Esta última parte do relato de Lúmen carece, pois, de exatidão; mas não se deve perder de vista que esta história não passa de uma hipótese, destinada a tornar mais acessíveis à inteligência e, de certo modo, palpáveis pela entrada em ação, da demonstração de uma teoria científica, como fizemos observar em nosso artigo precedente. [Item n.º 4.]

Chamamos a atenção para o parágrafo acima, no qual é dito que: “As grandes perturbações físicas e morais de um mundo produzem sobre os mundos vizinhos uma espécie de comoção íntima, como uma corda vibrante faz vibrar uma outra corda colocada a distância.” O autor, que em matéria de ciência não fala levianamente, anuncia aí um princípio que um dia bem poderia ser convertido em lei. A Ciência já admite, como resultado da observação, a ação recíproca material dos astros. Se, como se começa a suspeitar, esta ação, aumentada pelo fato de certas circunstâncias, pode ocasionar perturbações e cataclismos, nada haveria de impossível que essas mesmas perturbações tivessem seu contragolpe. Até o presente a Ciência considerou apenas o princípio material; mas, se se levar em conta o princípio espiritual como elemento ativo do Universo, e se se pensar que esse princípio é tão geral e tão essencial quanto o princípio material, conceber-se-á que uma grande efervescência deste elemento e as modificações que ele sofre num ponto dado possam ter sua reação, por força da correlação necessária que existe entre a matéria e o espírito. Há certamente nesta ideia o germe de um princípio fecundo e de um estudo sério para o qual o Espiritismo abre caminho.
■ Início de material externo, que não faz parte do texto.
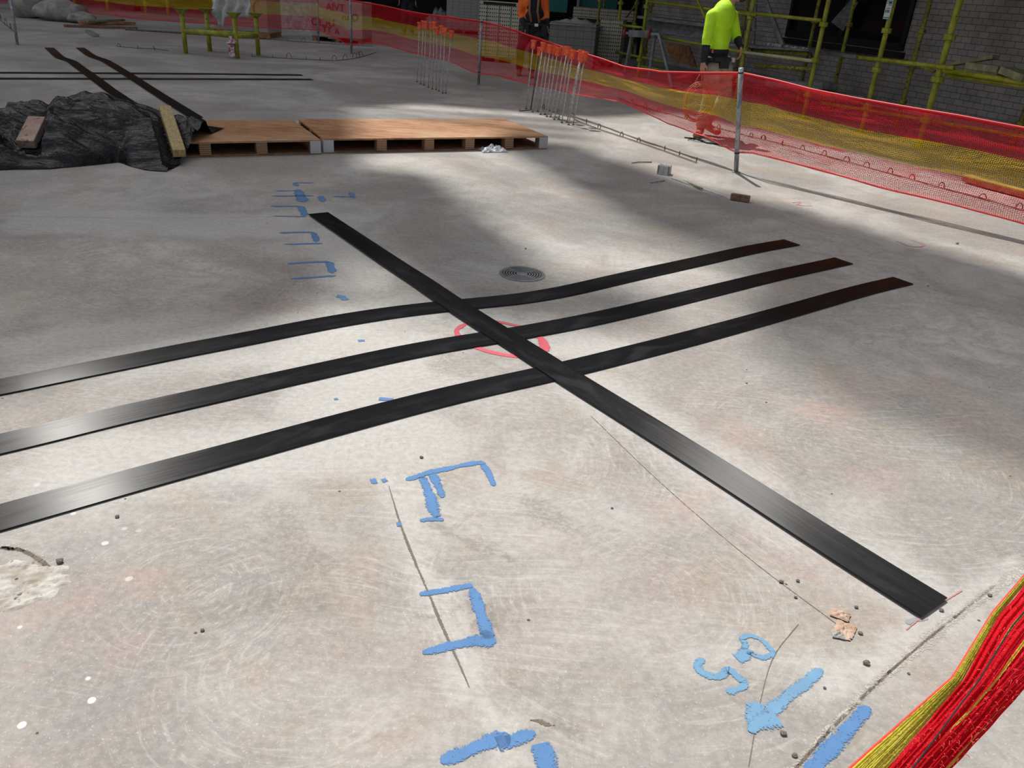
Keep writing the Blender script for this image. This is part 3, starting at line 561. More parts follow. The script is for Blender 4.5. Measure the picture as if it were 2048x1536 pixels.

[1] Cada número forma um volume de 160 páginas grande in-8. Preço: 2 fr. Paris, Livraria lnternacional, 15, boulevard Montmartre,  †  e 18, avenue Montaigne,  †  Palais Pompéien.


[2] Alpha Aurigae conhecida como Capella ou 13 Aurigae é a estrela mais brilhante da constelação de Auriga e a sexta mais brilhante do céu. Seu nome advém do latim capella = cabra. Capella é uma gigante amarela com dimensões maiores que o Sol e com um espectro semelhante a este. Encontra-se a 44,6794 a.l. do Sol.  † 


[3] N. do T.: Flammarion se refere à execução de Luís XVI, ocorrida em 21 de janeiro de 1793.


[4] Segundo o cálculo, e em razão da distância do Sol, que é de 38 milhões e 230 mil léguas de 4 quilômetros, a luz desse astro nos chega em 8 minutos e 13 segundos. Disso resulta que um fenômeno que se passasse em sua superfície só nos chegaria 8 minutos e 13 segundos mais tarde, e se tal fenômeno fosse instantâneo, já não existiria mais quando o víssemos. Sendo a distância da Lua de apenas 85.000 léguas, sua luz nos chega mais ou menos em um segundo e um quarto; por conseguinte, as perturbações que aí pudessem acontecer nos apareceriam pouco depois do momento em que ocorressem. Se Lúmen estivesse na Lua, teria visto a Paris de 1864, e não de 1793. Se estivesse num mundo duas vezes mais afastado do que Capela, teria visto a Regência.  † 


[5] 170 trilhões e 392 bilhões de léguas! Pela distância que separa as estrelas vizinhas pode-se julgar a extensão ocupada pelo conjunto das que, entretanto, nos parecem à vista tão perto umas das outras, sem contar o número infinitamente maior das que só são perceptíveis com o auxílio do telescópio e que não são, elas próprias, senão uma ínfima fração das que, perdidas nas profundezas do infinito, escapam a todos os nossos meios de investigação. Se se considerar que cada estrela é um sol, centro de um turbilhão planetário, compreender-se-á que o nosso próprio turbilhão não passa de um ponto nessa imensidade. Que é, pois, nosso globo de 3.000 léguas de diâmetro, entre esses bilhões de mundos? Que são seus habitantes, que durante muito tempo acreditaram que seu pequeno mundo era o ponto central do Universo, e eles próprios se crerem os únicos seres vivos da criação, concentrando apenas em si as preocupações e a solicitude do Eterno e crendo de boa-fé que o espetáculo dos céus não tinha sido feito senão para lhes recrear a vista? Todo esse sistema egoísta e mesquinho, que, durante longos séculos, constituiu o fundamento da fé religiosa, desmoronou-se diante das descobertas de Galileu.